The other day i had to give a speech at my school despite my horrific fear of public speaking and afterwards i had kid come up to me and say well done to me. It was so cute.

grays-galaxy

god I love tiny kids

whyisthisreality

there was a kid in one of our science camps and he spent the whole week in a lab coat and goggles screaming “CHEMICALS” at the top of his lungs. he wouldn’t even tell us his name for the first two days just screamed CHEMICALS instead.

hyenasnake

I was watching these kids at church today and one of them screamed and threw a toy car into the wall and it broke and the other one looked over calmly and said “does your insurance cover that?”

lesbuchanan

I was taking the drink order for a family at work and I asked their kid what he wanted to drink and he just looked at me with a completely deadpan expression and said “vodka” and me and the parents just fucking lost it

bemusedlybespectacled

kid I used to babysit asked why my lips were different (she was two), and when I told her that it was because I was wearing lipstick, she yelled, “MAYA, I WANT LIPITZ.”

itsmydrink

I work in a school and every time I draw anything on the board (I am a terrible artist and usually resort to stick men), the kids will all go ‘I love your picture, that’s a great drawing Miss’. So blindly supportive.

the-stray-liger

One time my younger brother ordered a “non-alcoholic fanta” at a hotel bar and the bartender lost his shit and I was never the same man

swankivy

When I was student teaching, I was taking my fourth graders back from lunch and noticed one little girl looking longingly at the playground, where the younger kids were having recess. She heaved a big sigh and said, “I used to be that free.”

ibibibi

oh my god little kids in the library are the BEST one time i was looking for a book and a little girl tried to help me cause we always help HER find the books she wants. sometimes when i’m helping them check out they’ll tell me about the books they’re getting. i know so much about dog man.

ibibibi

oh man! another hilarious thing kids in the library do! they will straight up TELL ON THEIR PARENTS!

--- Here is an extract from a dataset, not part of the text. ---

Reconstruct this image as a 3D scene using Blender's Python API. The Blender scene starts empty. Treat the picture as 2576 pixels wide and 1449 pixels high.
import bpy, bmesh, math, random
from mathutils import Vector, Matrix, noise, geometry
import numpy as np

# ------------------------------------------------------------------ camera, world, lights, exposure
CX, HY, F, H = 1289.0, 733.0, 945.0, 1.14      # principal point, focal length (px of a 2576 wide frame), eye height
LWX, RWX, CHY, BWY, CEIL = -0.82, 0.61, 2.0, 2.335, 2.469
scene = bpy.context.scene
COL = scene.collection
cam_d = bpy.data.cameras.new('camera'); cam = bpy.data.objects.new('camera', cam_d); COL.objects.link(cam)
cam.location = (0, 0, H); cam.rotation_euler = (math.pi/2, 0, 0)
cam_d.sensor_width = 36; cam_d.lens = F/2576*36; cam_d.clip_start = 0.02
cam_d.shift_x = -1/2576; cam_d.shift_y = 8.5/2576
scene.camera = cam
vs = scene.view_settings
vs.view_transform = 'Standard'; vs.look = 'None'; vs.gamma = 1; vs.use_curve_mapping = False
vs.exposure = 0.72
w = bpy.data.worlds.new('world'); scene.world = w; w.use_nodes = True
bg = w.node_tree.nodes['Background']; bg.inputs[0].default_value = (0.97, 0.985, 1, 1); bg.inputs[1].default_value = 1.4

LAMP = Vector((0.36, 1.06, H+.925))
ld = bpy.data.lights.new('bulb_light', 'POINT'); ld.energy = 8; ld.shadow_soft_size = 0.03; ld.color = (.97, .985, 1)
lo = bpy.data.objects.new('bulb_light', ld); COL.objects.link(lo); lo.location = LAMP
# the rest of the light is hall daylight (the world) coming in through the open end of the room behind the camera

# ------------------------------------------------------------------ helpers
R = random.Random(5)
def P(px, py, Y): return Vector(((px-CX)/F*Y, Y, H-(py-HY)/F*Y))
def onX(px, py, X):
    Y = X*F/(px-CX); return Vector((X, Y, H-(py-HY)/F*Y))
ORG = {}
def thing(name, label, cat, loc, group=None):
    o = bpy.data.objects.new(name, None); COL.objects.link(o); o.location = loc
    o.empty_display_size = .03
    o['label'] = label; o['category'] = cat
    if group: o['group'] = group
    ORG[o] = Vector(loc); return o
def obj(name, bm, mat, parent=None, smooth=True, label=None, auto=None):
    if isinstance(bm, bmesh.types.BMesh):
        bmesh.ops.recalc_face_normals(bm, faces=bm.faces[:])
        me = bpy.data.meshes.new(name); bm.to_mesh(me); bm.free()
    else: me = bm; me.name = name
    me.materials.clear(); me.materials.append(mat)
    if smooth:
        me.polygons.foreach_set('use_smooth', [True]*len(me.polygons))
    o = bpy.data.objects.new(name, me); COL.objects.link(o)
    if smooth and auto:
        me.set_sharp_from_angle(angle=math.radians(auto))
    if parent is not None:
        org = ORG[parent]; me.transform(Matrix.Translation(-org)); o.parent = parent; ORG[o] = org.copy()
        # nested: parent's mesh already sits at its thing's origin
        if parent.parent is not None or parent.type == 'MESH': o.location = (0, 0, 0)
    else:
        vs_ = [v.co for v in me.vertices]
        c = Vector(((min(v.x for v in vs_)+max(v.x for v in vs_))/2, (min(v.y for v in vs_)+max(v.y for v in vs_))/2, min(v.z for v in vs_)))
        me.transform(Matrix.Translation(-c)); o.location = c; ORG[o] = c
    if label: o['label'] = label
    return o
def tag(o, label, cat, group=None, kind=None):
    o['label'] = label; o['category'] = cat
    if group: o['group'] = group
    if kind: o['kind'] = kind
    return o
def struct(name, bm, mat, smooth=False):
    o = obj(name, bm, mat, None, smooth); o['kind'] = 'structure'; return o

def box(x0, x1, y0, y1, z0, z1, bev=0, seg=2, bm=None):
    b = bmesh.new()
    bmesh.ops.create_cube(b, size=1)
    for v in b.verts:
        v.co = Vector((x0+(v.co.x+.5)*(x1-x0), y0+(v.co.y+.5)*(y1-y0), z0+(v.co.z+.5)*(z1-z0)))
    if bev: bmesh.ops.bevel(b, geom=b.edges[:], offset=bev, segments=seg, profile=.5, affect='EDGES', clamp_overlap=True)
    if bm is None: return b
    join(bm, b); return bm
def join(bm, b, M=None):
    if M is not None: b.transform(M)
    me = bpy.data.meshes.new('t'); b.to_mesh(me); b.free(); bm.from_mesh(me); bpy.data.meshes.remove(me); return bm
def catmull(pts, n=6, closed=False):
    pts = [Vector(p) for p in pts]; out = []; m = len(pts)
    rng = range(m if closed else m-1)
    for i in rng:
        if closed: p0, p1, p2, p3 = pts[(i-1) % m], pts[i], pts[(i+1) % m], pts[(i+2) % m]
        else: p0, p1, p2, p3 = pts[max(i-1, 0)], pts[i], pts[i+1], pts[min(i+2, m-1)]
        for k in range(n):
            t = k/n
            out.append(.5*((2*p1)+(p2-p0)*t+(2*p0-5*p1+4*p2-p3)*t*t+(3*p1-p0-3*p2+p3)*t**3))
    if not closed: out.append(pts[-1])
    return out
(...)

mom: the book was like that when we checked it out

child, innocently confused: i thought (little brother) did that though?

dad: yes that’s our correct address and phone number

child, barely paying attention: we MOOOOVED!! :D

parent: we never checked that book out

child, trying to be helpful: yes we did, that’s the one we lost at grandma’s house, remember?

me, fighting laughter and trying to decide whether or not the enter the child’s testimony as official evidence or not

spontaneousmusicalnumber

Day 2 of summer day camp one of the tables of 8-9 year olds was asking if I was a boy or a girl, and I was explaining to them that ‘neither’ could be an answer. And one of the girls SLAMMED her hands down on the table and leaned forward like a lawyer at a cross-examination to ask “WHAT’S YOUR LEAST FAVORITE FOOD THAT YOU’LL STILL EAT ANYWAY”

dduane

A moment burned into my brain:

A children’s theater thing in Central Park, sometime in the late 70s. A crowd of kids of ages… oh, 7 to 10 or thereabouts. A fairy-tale-ish story’s being enacted for them. A princely hero’s been given a sword to take on a journey and instructed not to put it down under any circumstances or Very Bad Things will happen.

Shortly the prince runs into a witch (as one does). She wants the sword, and starts wheedling him to put it down, take a rest, it must be so heavy, etc etc. He resists for a while but finally begins to think about agreeing, about putting it down. And while this is happening, a Monster is creeping up behind him.

Shrieks of warning from the horrified audience as the Monster gets closer and closer. “No, no!” “Look out!” “It’s right behind you!” “Don’t put it down!”

And into one of those unpredictable spaces of silence that sometimes falls in live performance, a single voice speaks up. Little girl sitting not far from me, one of those absolutely angelic-faced children, maybe seven years old, like a little doll. And she says, with piercing clarity and sheer bloodthirsty relish:

“Go ahead! Put it down. Let’s see what happens.”